I think it all started Tuesday as I sat in my History of Christianity class at RTS. We have been studying the early church heretics, which has been both fascinating and disturbing. In the midst of this the professor has commented numerous times that one cannot DO THEOLOGY IN ISOLATION. This thought popped into my mind as I conversed with a fellow classmate, a man who is retired and is auditing the course for sheer knowledge sake (probably what education should be, but that’s another discussion). This man is humble, gentle and well thought through. He seems to have a deep love of Jesus and His Church. I respect him greatly. I guess the conversation served to remind me of the need I have to be in conversation with men and women who have much more wisdom than I. Often I have the tendency (i.e. previous blogs) to think I know best. I may have a different perspective at times, but this should not negate the perspectives of others who have traveled the road before me. I’m living in this tension of wanting to think differently about the Church, whilst retaining what is good and pure and right with the Church. For someone who is not one for convention, this is tough for me. I just need to make sure my thoughts are held in check and explored with the wisdom that is prevalent in so many that surround me, both young and old.

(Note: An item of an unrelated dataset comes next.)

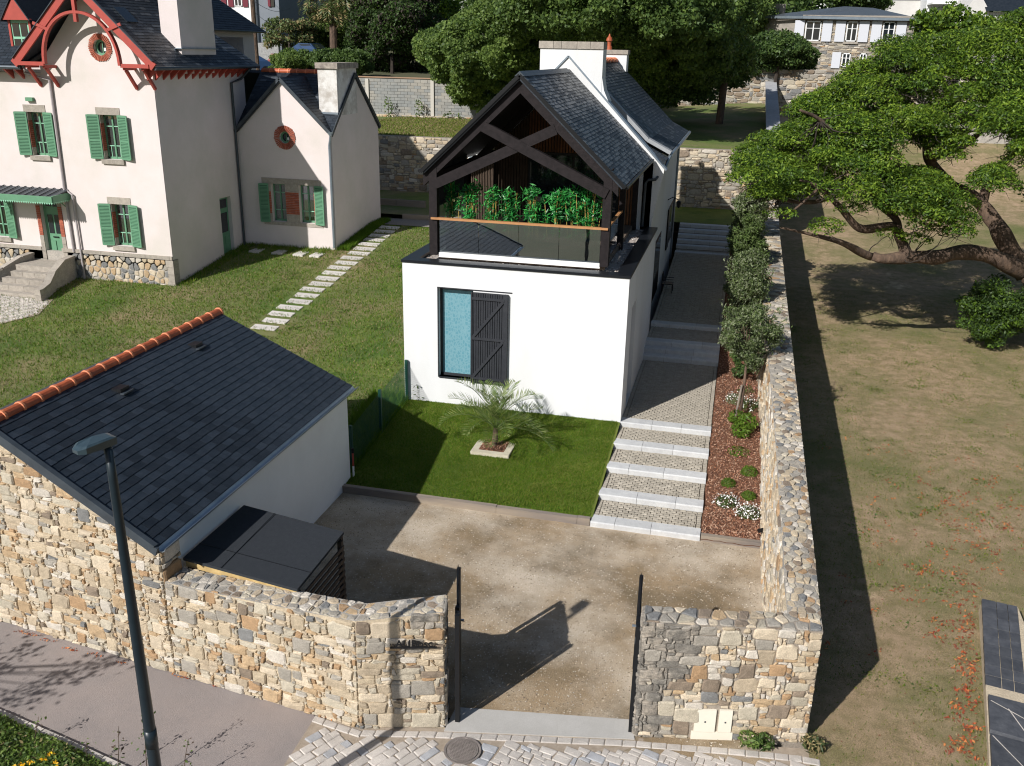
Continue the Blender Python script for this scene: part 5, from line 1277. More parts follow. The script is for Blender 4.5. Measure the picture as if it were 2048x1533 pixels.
def old_window(parent, b, y, left=True, right=True, brick=True, lintel=(.28, .22), ang=.22, sash_bars=True, shw=.47):
    x0, x1, z0, z1 = b
    f = MB(); t = .06
    f.box((x0, y + .2, z0), (x0 + t, y + .25, z1)); f.box((x1 - t, y + .2, z0), (x1, y + .25, z1)); f.box((x0, y + .2, z0), (x1, y + .25, z0 + .08)); f.box((x0, y + .2, z1 - t), (x1, y + .25, z1)); f.box(((x0 + x1) / 2 - .03, y + .19, z0), ((x0 + x1) / 2 + .03, y + .25, z1))
    wf_ = f.build('window', GREENP, parent)
    bx('curtain', (x0 + t, y + .27, z0 + .05), (x1 - t, y + .275, z1 - .05), CURT, wf_)
    bx('pane', (x0 + t, y + .225, z0 + .05), (x1 - t, y + .23, z1 - .05), glass('clear_glass', (.75, .8, .8), tr=.85, rough=.02), wf_)
    for z in (z0 + (z1 - z0) * .30, z0 + (z1 - z0) * .74): bx('glazing_bar', (x0 + t, y + .205, z - .015), (x1 - t, y + .24, z + .015), GREENL, wf_)
    for s in (.25, .75): bx('glazing_bar', (x0 + (x1 - x0) * s - .01, y + .205, z0 + .08), (x0 + (x1 - x0) * s + .01, y + .24, z0 + (z1 - z0) * .3 - .016), GREENL, wf_)
    bx('lintel', (x0 - .13, y - .02, z1 + .002), (x1 + .13, y + .3, z1 + .26), GRAN, parent)
    bx('sill', (x0 - .1, y - .08, z0 - .16), (x1 + .1, y + .2, z0 - .002), GRAN, parent)
    zz = z0 + .0; k = 0
    while zz < z1 - .02:
        for xa, s in ((x0, 1), (x1, -1)):
            st_ = zz < z0 + .3 or zz > z1 - .32
            bx('jamb_stone' if st_ else 'brick', (xa, y - .012, zz), (xa + s * .012, y + .19, zz + (.29 if st_ else .062)), GRAN if st_ else BRICK, parent)
        zz += .3 if (zz < z0 + .29 or zz > z1 - .33) else .07
    if left: louvre_shutter(parent, x0 - .02, shw, z0 + .02, z1 + .0, math.pi - ang, y)
    if right: louvre_shutter(parent, x1 + .02, shw, z0 + .02, z1 + .0, ang, y)
old_window(lh, wins['a'], HY); old_window(lh, wins['b'], HY); old_window(lh, wins['c'], HY); old_window(lh, wins['d'], HY, left=False)
# front door
x0, x1, z0, z1 = door
dr = bx('door', (x0 + .08, HY + .18, z0), (x1 - .08, HY + .23, z1 - .42), GREENP, lh)
for a, b in ((x0 + .14, (x0 + x1) / 2 - .04), ((x0 + x1) / 2 + .04, x1 - .14)):
    bx('pane', (a, HY + .165, z0 + 1.0), (b, HY + .178, z0 + 1.72), GLASSD, dr); bx('panel', (a, HY + .15, z0 + .14), (b, HY + .178, z0 + .72), GREENP, dr); bx('transom_pane', (a, HY + .165, z1 - .36), (b, HY + .178, z1 - .1), GLASSD, dr)
bx('letter_plate', ((x0 + x1) / 2 - .12, HY + .14, z0 + .84), ((x0 + x1) / 2 + .12, HY + .178, z0 + .88), BLACKM, dr)
bx('door_frame', (x0, HY + .18, z1 - .42), (x1, HY + .24, z1), GREENP, lh); bx('door_frame', (x0, HY + .17, z0), (x0 + .08, HY + .24, z1 - .42), GREENP, lh); bx('door_frame', (x1 - .08, HY + .17, z0), (x1, HY + .24, z1 - .42), GREENP, lh)
for xa, xb in ((x0 - .17, x0 - .002), (x1 + .002, x1 + .17)):
    z = z0 - .3
    while z < z1:
        stn = z < z0 + .75 or z > z1 - .35; hgt = .3 if stn else .062
        bx('jamb_stone' if stn else 'brick', (xa, HY - .03, z), (xb, HY + .25, min(z + hgt, z1 + .1)), GRAN if stn else BRICK, lh); z += hgt + .01
bx('door_lintel', (x0 - .2, HY - .03, z1 + .11), (x1 + .2, HY + .25, z1 + .32), GRAN, lh)
# canopy
cn = thing('door_canopy', (-26.1, HY - .5, 4.6), 'green metal canopy with a scalloped edge above the front door of the cream house', 'canopy')
CA0, CA1, CYF = -27.7, -24.55, HY - .95
MB().hexa([(CA0, CYF, 4.56), (CA1, CYF, 4.56), (CA1, HY, 4.74), (CA0, HY, 4.74), (CA0, CYF, 4.60), (CA1, CYF, 4.60), (CA1, HY, 4.78), (CA0, HY, 4.78)]).build('roof_sheet', ZINCD, cn)
k = CA0
while k < CA1: MB().beam((k, CYF + .02, 4.63), (k, HY - .02, 4.81), .03, .03).build('standing_seam', ZINCD, cn); k += .32
bx('front_fascia', (CA0 - .03, CYF - .05, 4.42), (CA1 + .03, CYF, 4.64), GREENP, cn); bx('side_fascia', (CA1, CYF, 4.42), (CA1 + .05, HY, 4.66), GREENP, cn)
m = MB(); k = CA0
while k < CA1: m.prism([(k, CYF - .045, 4.42), (k + .05, CYF - .045, 4.34), (k + .1, CYF - .045, 4.42)], (0, .02, 0)); k += .1
k = CYF
while k < HY - .1: m.prism([(CA1 + .045, k, 4.42), (CA1 + .045, k + .05, 4.34), (CA1 + .045, k + .1, 4.42)], (-.02, 0, 0)); k += .1
m.build('scalloped_trim', GREENL, cn)
for x in (CA1 - .2, CA0 + .3): MB().tube([(x, HY, 4.1), (x, HY - .3, 4.35), (x, HY - .75, 4.45)], .02, 6).build('bracket', GREENP, cn)
bx('alarm_box', (-25.75, HY - .12, 7.95), (-25.45, HY, 8.08), GREENP, lh)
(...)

It just can’t be me, my Bible and Jesus. I have to be in community. I need to be forming my theology in the presence of others who may think differently. I want to speak into the dialogue of current issues pertaining to the Church and theology, but I also need to be willing to listen. There is no dialogue if I am simply spouting off my thoughts. The heretics did theology in isolation. The heretics trumpeted their cause with reckless abandon, but to the detriment of themselves and the Church. I don’t want to be a heretic, but I also don’t want to blindly accept what has been handed to me. God would you give me wisdom.